**TASK REQUIREMENTS:** Repeat the listing below in full, exactly as it stands.

**EXERCISE MATERIAL:**
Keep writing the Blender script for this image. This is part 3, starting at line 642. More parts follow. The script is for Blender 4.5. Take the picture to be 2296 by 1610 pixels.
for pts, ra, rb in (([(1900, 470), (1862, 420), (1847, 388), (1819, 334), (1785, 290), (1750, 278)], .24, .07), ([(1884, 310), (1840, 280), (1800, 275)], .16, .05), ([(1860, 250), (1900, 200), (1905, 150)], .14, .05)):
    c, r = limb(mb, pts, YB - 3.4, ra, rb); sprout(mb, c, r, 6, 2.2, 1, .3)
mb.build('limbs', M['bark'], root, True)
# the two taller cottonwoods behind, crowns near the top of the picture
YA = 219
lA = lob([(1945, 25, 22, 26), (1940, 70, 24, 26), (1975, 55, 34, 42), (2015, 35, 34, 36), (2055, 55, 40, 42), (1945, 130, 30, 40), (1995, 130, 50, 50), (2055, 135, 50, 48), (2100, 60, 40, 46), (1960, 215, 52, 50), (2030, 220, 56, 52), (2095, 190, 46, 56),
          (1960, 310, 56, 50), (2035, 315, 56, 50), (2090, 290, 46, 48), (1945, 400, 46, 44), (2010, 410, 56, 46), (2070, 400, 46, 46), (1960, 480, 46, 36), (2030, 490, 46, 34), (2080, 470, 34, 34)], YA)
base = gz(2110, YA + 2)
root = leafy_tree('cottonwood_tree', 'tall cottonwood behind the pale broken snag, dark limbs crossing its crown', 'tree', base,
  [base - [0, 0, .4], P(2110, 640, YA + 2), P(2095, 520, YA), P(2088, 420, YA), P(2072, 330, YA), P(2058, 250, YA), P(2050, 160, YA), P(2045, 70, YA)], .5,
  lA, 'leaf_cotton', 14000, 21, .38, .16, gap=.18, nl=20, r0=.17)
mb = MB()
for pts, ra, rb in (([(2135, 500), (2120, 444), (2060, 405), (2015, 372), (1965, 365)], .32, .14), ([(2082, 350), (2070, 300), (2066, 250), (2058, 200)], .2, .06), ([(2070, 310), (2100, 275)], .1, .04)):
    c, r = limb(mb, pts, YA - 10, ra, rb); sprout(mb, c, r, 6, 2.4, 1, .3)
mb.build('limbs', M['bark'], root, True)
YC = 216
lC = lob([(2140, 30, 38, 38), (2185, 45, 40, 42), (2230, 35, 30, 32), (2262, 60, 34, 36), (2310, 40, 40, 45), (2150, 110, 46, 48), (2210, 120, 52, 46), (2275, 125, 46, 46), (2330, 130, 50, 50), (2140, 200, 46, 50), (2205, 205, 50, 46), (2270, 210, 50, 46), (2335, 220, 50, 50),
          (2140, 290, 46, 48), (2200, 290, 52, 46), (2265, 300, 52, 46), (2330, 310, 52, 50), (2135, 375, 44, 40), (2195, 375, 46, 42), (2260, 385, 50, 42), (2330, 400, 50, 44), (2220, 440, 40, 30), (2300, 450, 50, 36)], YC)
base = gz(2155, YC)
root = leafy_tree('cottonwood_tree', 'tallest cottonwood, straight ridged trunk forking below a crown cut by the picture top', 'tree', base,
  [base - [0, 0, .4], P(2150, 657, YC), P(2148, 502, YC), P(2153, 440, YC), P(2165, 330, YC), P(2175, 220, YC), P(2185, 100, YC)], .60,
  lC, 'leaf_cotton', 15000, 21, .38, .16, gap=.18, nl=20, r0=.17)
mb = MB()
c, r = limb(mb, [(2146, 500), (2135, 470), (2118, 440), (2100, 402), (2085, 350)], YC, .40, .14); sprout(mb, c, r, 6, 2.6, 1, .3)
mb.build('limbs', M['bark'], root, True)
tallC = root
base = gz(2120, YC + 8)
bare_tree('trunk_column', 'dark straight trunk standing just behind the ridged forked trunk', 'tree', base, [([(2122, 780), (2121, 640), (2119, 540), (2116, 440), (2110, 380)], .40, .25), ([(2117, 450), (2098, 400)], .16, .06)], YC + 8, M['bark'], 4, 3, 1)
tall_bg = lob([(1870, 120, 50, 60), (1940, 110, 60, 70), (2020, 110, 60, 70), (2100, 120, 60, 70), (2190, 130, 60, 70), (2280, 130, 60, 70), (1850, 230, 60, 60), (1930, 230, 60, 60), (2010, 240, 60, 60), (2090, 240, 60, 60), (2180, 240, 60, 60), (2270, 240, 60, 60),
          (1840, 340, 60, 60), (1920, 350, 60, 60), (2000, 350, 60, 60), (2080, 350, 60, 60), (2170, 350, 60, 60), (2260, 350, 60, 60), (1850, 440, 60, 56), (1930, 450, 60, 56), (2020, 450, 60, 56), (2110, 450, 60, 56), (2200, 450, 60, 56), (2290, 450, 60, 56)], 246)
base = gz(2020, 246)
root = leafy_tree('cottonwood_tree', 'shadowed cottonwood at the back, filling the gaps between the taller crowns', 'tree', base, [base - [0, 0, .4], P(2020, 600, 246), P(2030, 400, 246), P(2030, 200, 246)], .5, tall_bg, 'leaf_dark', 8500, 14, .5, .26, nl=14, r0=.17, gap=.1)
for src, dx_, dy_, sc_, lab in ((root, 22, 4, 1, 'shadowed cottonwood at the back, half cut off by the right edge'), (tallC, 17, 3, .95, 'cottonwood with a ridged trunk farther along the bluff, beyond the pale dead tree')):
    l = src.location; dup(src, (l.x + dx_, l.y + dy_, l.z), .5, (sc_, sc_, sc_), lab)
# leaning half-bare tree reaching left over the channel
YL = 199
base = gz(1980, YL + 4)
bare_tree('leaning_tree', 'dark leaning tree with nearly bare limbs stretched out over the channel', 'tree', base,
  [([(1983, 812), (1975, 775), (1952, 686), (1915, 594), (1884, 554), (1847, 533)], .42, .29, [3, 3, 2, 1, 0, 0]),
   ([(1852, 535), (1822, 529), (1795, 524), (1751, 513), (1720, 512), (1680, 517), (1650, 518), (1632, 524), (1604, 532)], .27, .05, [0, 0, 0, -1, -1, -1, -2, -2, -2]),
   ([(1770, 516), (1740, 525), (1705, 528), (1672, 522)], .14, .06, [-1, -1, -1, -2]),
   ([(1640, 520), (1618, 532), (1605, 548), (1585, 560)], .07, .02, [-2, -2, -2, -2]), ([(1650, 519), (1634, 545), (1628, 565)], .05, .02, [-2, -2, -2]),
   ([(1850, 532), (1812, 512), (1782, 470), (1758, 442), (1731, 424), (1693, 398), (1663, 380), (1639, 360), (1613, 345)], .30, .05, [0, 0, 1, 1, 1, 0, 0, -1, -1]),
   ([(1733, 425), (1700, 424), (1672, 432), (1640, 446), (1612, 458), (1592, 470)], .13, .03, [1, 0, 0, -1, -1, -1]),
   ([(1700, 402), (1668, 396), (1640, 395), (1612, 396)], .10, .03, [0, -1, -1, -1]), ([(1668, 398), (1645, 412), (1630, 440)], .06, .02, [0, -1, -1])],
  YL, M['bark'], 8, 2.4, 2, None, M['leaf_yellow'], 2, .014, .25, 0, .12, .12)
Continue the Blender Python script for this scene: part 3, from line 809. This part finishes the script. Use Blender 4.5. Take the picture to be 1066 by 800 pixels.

**TASK OUTPUT:**
Keep writing the Blender script for this image. This is part 3, starting at line 642. More parts follow. The script is for Blender 4.5. Take the picture to be 2296 by 1610 pixels.
for pts, ra, rb in (([(1900, 470), (1862, 420), (1847, 388), (1819, 334), (1785, 290), (1750, 278)], .24, .07), ([(1884, 310), (1840, 280), (1800, 275)], .16, .05), ([(1860, 250), (1900, 200), (1905, 150)], .14, .05)):
    c, r = limb(mb, pts, YB - 3.4, ra, rb); sprout(mb, c, r, 6, 2.2, 1, .3)
mb.build('limbs', M['bark'], root, True)
# the two taller cottonwoods behind, crowns near the top of the picture
YA = 219
lA = lob([(1945, 25, 22, 26), (1940, 70, 24, 26), (1975, 55, 34, 42), (2015, 35, 34, 36), (2055, 55, 40, 42), (1945, 130, 30, 40), (1995, 130, 50, 50), (2055, 135, 50, 48), (2100, 60, 40, 46), (1960, 215, 52, 50), (2030, 220, 56, 52), (2095, 190, 46, 56),
          (1960, 310, 56, 50), (2035, 315, 56, 50), (2090, 290, 46, 48), (1945, 400, 46, 44), (2010, 410, 56, 46), (2070, 400, 46, 46), (1960, 480, 46, 36), (2030, 490, 46, 34), (2080, 470, 34, 34)], YA)
base = gz(2110, YA + 2)
root = leafy_tree('cottonwood_tree', 'tall cottonwood behind the pale broken snag, dark limbs crossing its crown', 'tree', base,
  [base - [0, 0, .4], P(2110, 640, YA + 2), P(2095, 520, YA), P(2088, 420, YA), P(2072, 330, YA), P(2058, 250, YA), P(2050, 160, YA), P(2045, 70, YA)], .5,
  lA, 'leaf_cotton', 14000, 21, .38, .16, gap=.18, nl=20, r0=.17)
mb = MB()
for pts, ra, rb in (([(2135, 500), (2120, 444), (2060, 405), (2015, 372), (1965, 365)], .32, .14), ([(2082, 350), (2070, 300), (2066, 250), (2058, 200)], .2, .06), ([(2070, 310), (2100, 275)], .1, .04)):
    c, r = limb(mb, pts, YA - 10, ra, rb); sprout(mb, c, r, 6, 2.4, 1, .3)
mb.build('limbs', M['bark'], root, True)
YC = 216
lC = lob([(2140, 30, 38, 38), (2185, 45, 40, 42), (2230, 35, 30, 32), (2262, 60, 34, 36), (2310, 40, 40, 45), (2150, 110, 46, 48), (2210, 120, 52, 46), (2275, 125, 46, 46), (2330, 130, 50, 50), (2140, 200, 46, 50), (2205, 205, 50, 46), (2270, 210, 50, 46), (2335, 220, 50, 50),
          (2140, 290, 46, 48), (2200, 290, 52, 46), (2265, 300, 52, 46), (2330, 310, 52, 50), (2135, 375, 44, 40), (2195, 375, 46, 42), (2260, 385, 50, 42), (2330, 400, 50, 44), (2220, 440, 40, 30), (2300, 450, 50, 36)], YC)
base = gz(2155, YC)
root = leafy_tree('cottonwood_tree', 'tallest cottonwood, straight ridged trunk forking below a crown cut by the picture top', 'tree', base,
  [base - [0, 0, .4], P(2150, 657, YC), P(2148, 502, YC), P(2153, 440, YC), P(2165, 330, YC), P(2175, 220, YC), P(2185, 100, YC)], .60,
  lC, 'leaf_cotton', 15000, 21, .38, .16, gap=.18, nl=20, r0=.17)
mb = MB()
c, r = limb(mb, [(2146, 500), (2135, 470), (2118, 440), (2100, 402), (2085, 350)], YC, .40, .14); sprout(mb, c, r, 6, 2.6, 1, .3)
mb.build('limbs', M['bark'], root, True)
tallC = root
base = gz(2120, YC + 8)
bare_tree('trunk_column', 'dark straight trunk standing just behind the ridged forked trunk', 'tree', base, [([(2122, 780), (2121, 640), (2119, 540), (2116, 440), (2110, 380)], .40, .25), ([(2117, 450), (2098, 400)], .16, .06)], YC + 8, M['bark'], 4, 3, 1)
tall_bg = lob([(1870, 120, 50, 60), (1940, 110, 60, 70), (2020, 110, 60, 70), (2100, 120, 60, 70), (2190, 130, 60, 70), (2280, 130, 60, 70), (1850, 230, 60, 60), (1930, 230, 60, 60), (2010, 240, 60, 60), (2090, 240, 60, 60), (2180, 240, 60, 60), (2270, 240, 60, 60),
          (1840, 340, 60, 60), (1920, 350, 60, 60), (2000, 350, 60, 60), (2080, 350, 60, 60), (2170, 350, 60, 60), (2260, 350, 60, 60), (1850, 440, 60, 56), (1930, 450, 60, 56), (2020, 450, 60, 56), (2110, 450, 60, 56), (2200, 450, 60, 56), (2290, 450, 60, 56)], 246)
base = gz(2020, 246)
root = leafy_tree('cottonwood_tree', 'shadowed cottonwood at the back, filling the gaps between the taller crowns', 'tree', base, [base - [0, 0, .4], P(2020, 600, 246), P(2030, 400, 246), P(2030, 200, 246)], .5, tall_bg, 'leaf_dark', 8500, 14, .5, .26, nl=14, r0=.17, gap=.1)
for src, dx_, dy_, sc_, lab in ((root, 22, 4, 1, 'shadowed cottonwood at the back, half cut off by the right edge'), (tallC, 17, 3, .95, 'cottonwood with a ridged trunk farther along the bluff, beyond the pale dead tree')):
    l = src.location; dup(src, (l.x + dx_, l.y + dy_, l.z), .5, (sc_, sc_, sc_), lab)
# leaning half-bare tree reaching left over the channel
YL = 199
base = gz(1980, YL + 4)
bare_tree('leaning_tree', 'dark leaning tree with nearly bare limbs stretched out over the channel', 'tree', base,
  [([(1983, 812), (1975, 775), (1952, 686), (1915, 594), (1884, 554), (1847, 533)], .42, .29, [3, 3, 2, 1, 0, 0]),
   ([(1852, 535), (1822, 529), (1795, 524), (1751, 513), (1720, 512), (1680, 517), (1650, 518), (1632, 524), (1604, 532)], .27, .05, [0, 0, 0, -1, -1, -1, -2, -2, -2]),
   ([(1770, 516), (1740, 525), (1705, 528), (1672, 522)], .14, .06, [-1, -1, -1, -2]),
   ([(1640, 520), (1618, 532), (1605, 548), (1585, 560)], .07, .02, [-2, -2, -2, -2]), ([(1650, 519), (1634, 545), (1628, 565)], .05, .02, [-2, -2, -2]),
   ([(1850, 532), (1812, 512), (1782, 470), (1758, 442), (1731, 424), (1693, 398), (1663, 380), (1639, 360), (1613, 345)], .30, .05, [0, 0, 1, 1, 1, 0, 0, -1, -1]),
   ([(1733, 425), (1700, 424), (1672, 432), (1640, 446), (1612, 458), (1592, 470)], .13, .03, [1, 0, 0, -1, -1, -1]),
   ([(1700, 402), (1668, 396), (1640, 395), (1612, 396)], .10, .03, [0, -1, -1, -1]), ([(1668, 398), (1645, 412), (1630, 440)], .06, .02, [0, -1, -1])],
  YL, M['bark'], 8, 2.4, 2, None, M['leaf_yellow'], 2, .014, .25, 0, .12, .12)
Continue the Blender Python script for this scene: part 3, from line 809. This part finishes the script. Use Blender 4.5. Take the picture to be 1066 by 800 pixels.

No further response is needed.